Friday, March 21, 2014

Superpower Once Lived Here

A truly spineless worm. To make Jimmy Cater look resolute by comparison...


On February 22, popular protests led to the fall of the pro-Russian government of Viktor Yanukovych in Kiev. On February 27, in response to this setback, President Vladimir Putin sent forces into Crimea to seize it from Ukraine. On March 19, President Barack Obama delivered his response. He reassured Putin, “We are not going to be getting into a military excursion in Ukraine.” Obama added, “What we are going to do is mobilize all of our diplomatic resources to make sure that we’ve got a strong international coalition that sends a clear message.”

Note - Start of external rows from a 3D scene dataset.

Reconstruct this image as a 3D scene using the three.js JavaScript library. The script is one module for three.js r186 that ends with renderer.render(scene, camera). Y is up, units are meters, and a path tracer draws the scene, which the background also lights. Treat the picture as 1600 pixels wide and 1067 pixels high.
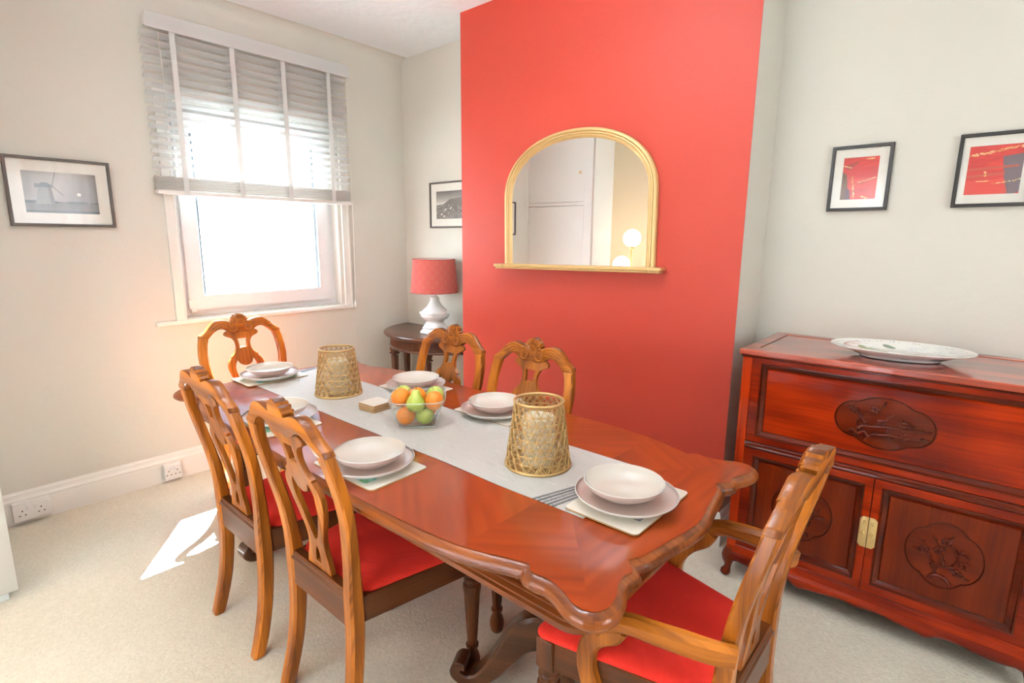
import * as THREE from 'three';
import { mergeGeometries, toCreasedNormals } from 'three/addons/utils/BufferGeometryUtils.js';
import { RoundedBoxGeometry } from 'three/addons/geometries/RoundedBoxGeometry.js';
import { RectAreaLightUniformsLib } from 'three/addons/lights/RectAreaLightUniformsLib.js';

// ------------------------------------------------------------------ camera, sky, sun, area lights, exposure
const scene = new THREE.Scene();
const camera = new THREE.PerspectiveCamera(64.88, 1600 / 1067, 0.05, 100);
camera.position.set(3.54, 1.44, 2.7528);
camera.rotation.set(-0.18751, 0.71687, 0.00831, 'YXZ');
scene.add(camera);
const renderer = new THREE.WebGLRenderer({ antialias: true });
renderer.toneMapping = THREE.LinearToneMapping;
renderer.toneMappingExposure = 1.30;
renderer.shadowMap.enabled = true;
RectAreaLightUniformsLib.init();
{ // a hazy bright summer sky, whiter towards the horizon
  const w = 64, h = 32, d = new Float32Array(w * h * 4);
  for (let j = 0; j < h; j++) for (let i = 0; i < w; i++) {
    const e = Math.max(0, (j + 0.5) / h * 2 - 1), k = Math.pow(1 - e, 2), o = (j * w + i) * 4;
    d[o] = 0.62 + 0.3 * k; d[o + 1] = 0.78 + 0.18 * k; d[o + 2] = 1.0; d[o + 3] = 1;
  }
  const t = new THREE.DataTexture(d, w, h, THREE.RGBAFormat, THREE.FloatType);
  t.mapping = THREE.EquirectangularReflectionMapping; t.magFilter = THREE.LinearFilter; t.needsUpdate = true;
  scene.background = t; scene.backgroundIntensity = 19.0;
}
const sun = new THREE.DirectionalLight(new THREE.Color().setRGB(0.76, 1.0, 1.2), 205);
sun.position.set(-8.7 + 1, 15, -6.03 + 1.6); sun.target.position.set(1, 0, 1.6);
sun.castShadow = true; sun.shadow.mapSize.set(4096, 4096); sun.shadow.bias = -0.0005;
Object.assign(sun.shadow.camera, { left: -6, right: 6, top: 6, bottom: -6, near: 1, far: 40 });
sun.name = 'sun'; scene.add(sun, sun.target);
function areaLight(name, color, intensity, w, h, pos, look) {
  const l = new THREE.RectAreaLight(color, intensity, w, h);
  l.name = name; l.position.set(...pos); l.lookAt(...look); scene.add(l); return l;
}
areaLight('unseen_window_light', new THREE.Color().setRGB(0.86, 0.96, 1.08), 0.3, 1.5, 1.3, [5.09, 1.5, 1.7], [0, 1.5, 1.7]);  // out of view, before the second window's curtain, lights the room from the right
areaLight('added_rear_fill', new THREE.Color().setRGB(0.88, 0.97, 1.06), 0.3, 1.7, 1.95, [2.35, 1.10, 3.78], [2.35, 1.10, 0]);  // added fill from behind the camera for the red and back walls
areaLight('unseen_uplighter_light', new THREE.Color().setRGB(0.86, 0.97, 1.10), 122, 0.32, 0.32, [2.2, 2.44, 1.62], [2.2, 3, 1.62]);  // out of view above the table, aimed up so the ceiling lights the room

// ------------------------------------------------------------------ helpers
function rand(seed) { let a = seed; return () => { a |= 0; a = a + 0x6D2B79F5 | 0; let t = Math.imul(a ^ a >>> 15, 1 | a); t = t + Math.imul(t ^ t >>> 7, 61 | t) ^ t; return ((t ^ t >>> 14) >>> 0) / 4294967296; }; }
const rng = rand(7);
const V3 = (x, y, z) => new THREE.Vector3(x, y, z), V2 = (x, y) => new THREE.Vector2(x, y);
const lerp = (a, b, t) => a + (b - a) * t, clamp = (x, a = 0, b = 1) => Math.min(b, Math.max(a, x));
const sstep = (a, b, x) => { const t = clamp((x - a) / (b - a)); return t * t * (3 - 2 * t); };
const used = {};
const numbered = (n) => { used[n] = (used[n] ?? -1) + 1; return used[n] ? n + '_' + String(used[n]).padStart(3, '0') : n; };
function obj(name, geo, mat, parent = scene) {
  const g = Array.isArray(geo) ? merged(geo) : geo, m = new THREE.Mesh(g, mat);
  m.name = parent === scene ? numbered(name) : name; m.castShadow = m.receiveShadow = true; parent.add(m); return m;
}
function thing(name, label, category, pos = [0, 0, 0], turn = 0, group) {
  const o = new THREE.Group(); o.name = numbered(name); scene.add(o); o.position.set(...pos); o.rotation.y = turn;
  o.userData = { label, category }; if (group) o.userData.group = group; return o;
}
function tag(o, label, category, group) { o.userData.label = label; o.userData.category = category; if (group) o.userData.group = group; return o; }
function struct(name, geo, mat, label, parent = scene) { const m = obj(name, geo, mat, parent); if (parent === scene) { m.userData.kind = 'structure'; if (label) m.userData.label = label; } return m; }
function dup(root, pos, turn, label, group) {
  const r = root.clone(); r.name = numbered(root.name.replace(/_\d{3}$/, '')); scene.add(r); r.position.set(...pos); r.rotation.y = turn;
  r.userData = { ...root.userData }; if (label) r.userData.label = label; if (group) r.userData.group = group; return r;
}
function merged(list) {
  return mergeGeometries(list.map((g) => { const n = g.index ? g.toNonIndexed() : g; for (const k of Object.keys(n.attributes)) if (!['position', 'normal', 'uv'].includes(k)) n.deleteAttribute(k); if (!n.attributes.uv) n.setAttribute('uv', new THREE.BufferAttribute(new Float32Array(n.attributes.position.count * 2), 2)); return n; }), false);
}
// uv in metres by the face's main direction, u along the grain axis
function boxUV(geo, axis = 'x', seed = 0) {
  const g = geo.index ? geo.toNonIndexed() : geo, p = g.attributes.position, uv = new Float32Array(p.count * 2);
  if (!g.attributes.normal) g.computeVertexNormals();
  const a = 'xyz'.indexOf(axis), r = rand(seed * 7919 + 13), ou = r() * 3, ov = r() * 3;
  const A = V3(), B = V3(), C = V3(), n = V3();
  for (let i = 0; i < p.count; i += 3) {
    A.fromBufferAttribute(p, i); B.fromBufferAttribute(p, i + 1); C.fromBufferAttribute(p, i + 2);
    n.crossVectors(B.sub(A), C.sub(A)); const N = [Math.abs(n.x), Math.abs(n.y), Math.abs(n.z)];
    let k = N.indexOf(Math.max(...N)); let ua = a, va;
    if (k === a) { ua = (a + 1) % 3; va = (a + 2) % 3; } else va = 3 - k - a;
    for (let j = i; j < i + 3; j++) { const c = [p.getX(j), p.getY(j), p.getZ(j)]; uv[j * 2] = c[ua] + ou; uv[j * 2 + 1] = c[va] + ov; }
  }
  g.setAttribute('uv', new THREE.BufferAttribute(uv, 2)); return g;
}
const rbox = (w, h, d, x = 0, y = 0, z = 0, r = 0.003) => new RoundedBoxGeometry(w, h, d, 2, Math.min(r, w / 2.01, h / 2.01, d / 2.01)).translate(x, y, z);
const box = (w, h, d, x = 0, y = 0, z = 0) => new THREE.BoxGeometry(w, h, d).translate(x, y, z);
const lathe = (pts, seg = 48) => new THREE.LatheGeometry(pts.map((p) => V2(p[0], p[1])), seg);
// rings of [x, y, z] lofted in order; capped unless open
function loft(rings, { closed = true, caps = true, crease = 0.7 } = {}) {
  const n = rings[0].length, pos = [], idx = [];
  for (const r of rings) for (const p of r) pos.push(p[0], p[1], p[2]);
  const m = closed ? n : n - 1;
  for (let i = 0; i < rings.length - 1; i++) for (let j = 0; j < m; j++) {
    const a = i * n + j, b = i * n + (j + 1) % n, c = a + n, d = b + n; idx.push(a, b, d, a, d, c);
  }
  if (caps && closed) for (const [k, s] of [[0, 1], [rings.length - 1, 0]]) {
    const c = pos.length / 3, q = [0, 0, 0]; for (const p of rings[k]) for (let t = 0; t < 3; t++) q[t] += p[t] / n; pos.push(...q);
    for (let j = 0; j < n; j++) { const a = k * n + j, b = k * n + (j + 1) % n; s ? idx.push(c, b, a) : idx.push(c, a, b); }
  }
  const g = new THREE.BufferGeometry(); g.setAttribute('position', new THREE.Float32BufferAttribute(pos, 3)); g.setIndex(idx);
  return crease ? toCreasedNormals(g, crease) : (g.computeVertexNormals(), g);
}
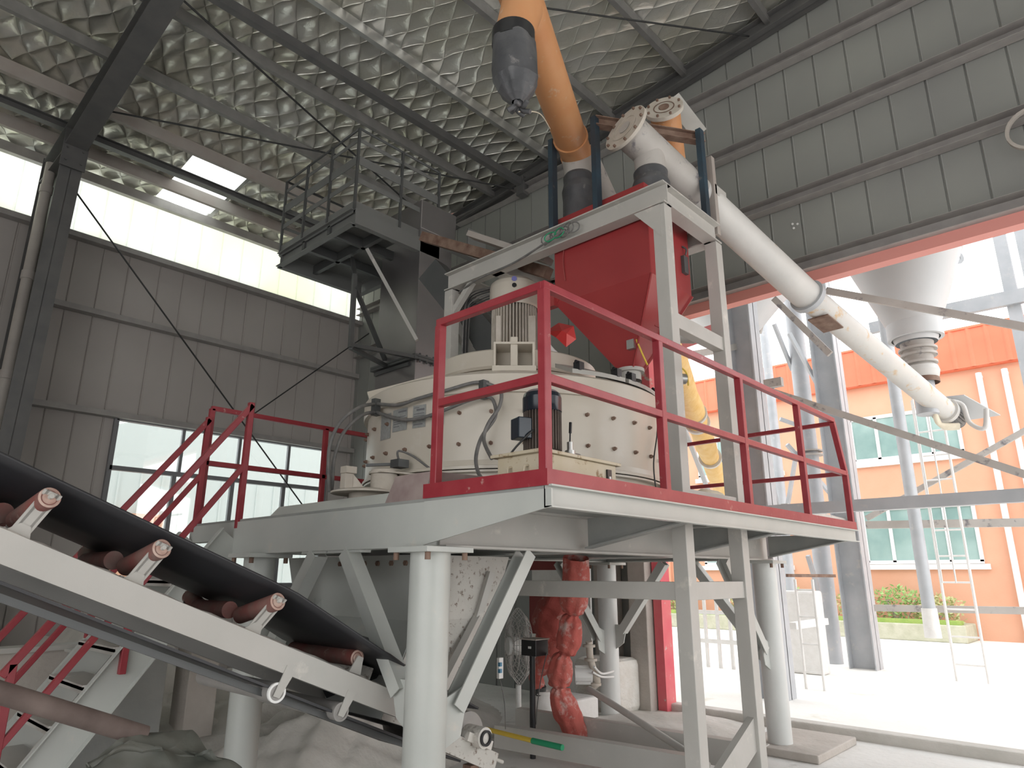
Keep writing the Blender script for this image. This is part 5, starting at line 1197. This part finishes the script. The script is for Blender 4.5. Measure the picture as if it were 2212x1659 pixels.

The message is clear. The problem is its content. Obama certainly isn’t sending the message that Colin Powell, after the Cold War, wanted America to send: “Superpower lives here.” Obama’s message, by contrast, is: “Superpower once lived here. No forwarding address.”

Putin understands Obama’s message. He knows he’s won Crimea. The question is whether he’ll win Ukraine.

He thinks he will. He’s dealing with the Obama administration, after all. He looks at the U.S. withdrawal from Iraq and Afghanistan, he witnesses the failure to enforce the red line in Syria and the subsequent successes of his friend Assad, he chortles at the relaxation of the sanctions on Iran and the desperate desire to cut a nuclear deal, and he sees Obama’s defense cuts. And he reads the New York Times, where David Sanger reports, “Mr. Obama acknowledges, at least in private, that he is managing an era of American retrenchment.”

So Putin sees retrenchment. Putin sees retreat. And Putin sees that Obama is unlikely to reverse course.


In late 1979, with the seizure of American hostages by Iran and the Soviet invasion of Afghanistan, President Jimmy Carter was mugged by reality. Carter then tried, however haplessly, to change direction. But Barack Obama is no Jimmy Carter. Will Obama increase defense spending, as Carter did? Is he likely to launch a military excursion, as Carter did, over the objection—and then resignation—of his dovish secretary of state?

Carter, whatever his problems, was more hawkish than most in his party. In this he followed in the footsteps of every other Democratic president in the past century. Until Barack Obama.

It’s been a bit bewildering, even disorienting, to watch Obama get mugged by reality and refuse to press charges. But of course he doesn’t want to press charges. He doesn’t believe in an international system in which the American role is to lead. Former Saudi intelligence chief Turki al-Faisal was asked by the Financial Times recently about Putin and Obama. He explained: “While the wolf is eating the sheep, there is no shepherd to come to the rescue of the pack. This is where we find ourselves today.”

Indeed it is. In the New York Times, Sanger comments, “History suggests that such eras [of retrenchment]—akin to what the United States went through after the two world wars and Vietnam—often look like weakness to the rest of the world.” Retrenchment looks like weakness because it is weakness. And the consequences of such eras of weakness aren’t happy.

What is to be done? Congress needs to push the administration in the right direction as much as possible. Foreign policy experts need to propose sound measures—to ensure, for example, that the loss of Crimea isn’t followed by the loss of Ukraine—in the hope that President Obama might be pressured to embrace them.

More broadly, though, the opposition—which one hopes will come to include some liberals and some Democrats—has to articulate a foreign and defense policy of resolve and strength. Allies and enemies around the world will read the American situation differently if they think the American collapse of will is bipartisan than they will if they see that it is not. Pro-Western forces around the world may be able to maneuver and to hang on if they receive a clear message that the cavalry is coming to the rescue on January 20, 2017.

So it’s important to mount a vigorous opposition to Obama’s foreign and defense policies. It’s important to propose serious alternatives. It’s important not just for the sake of intellectual honesty and political clarity. It’s important because what the opposition says now can make a difference in the world over the next three years.


It will still be a rough time. America can’t be strong with a president committed to weakness. But the prospects for a restoration of American strength will be brighter, the challenges of 2017 will be less daunting, if the opposition today stands clearly and unequivocally for American strength and leadership, and—dare one say it?—for American greatness.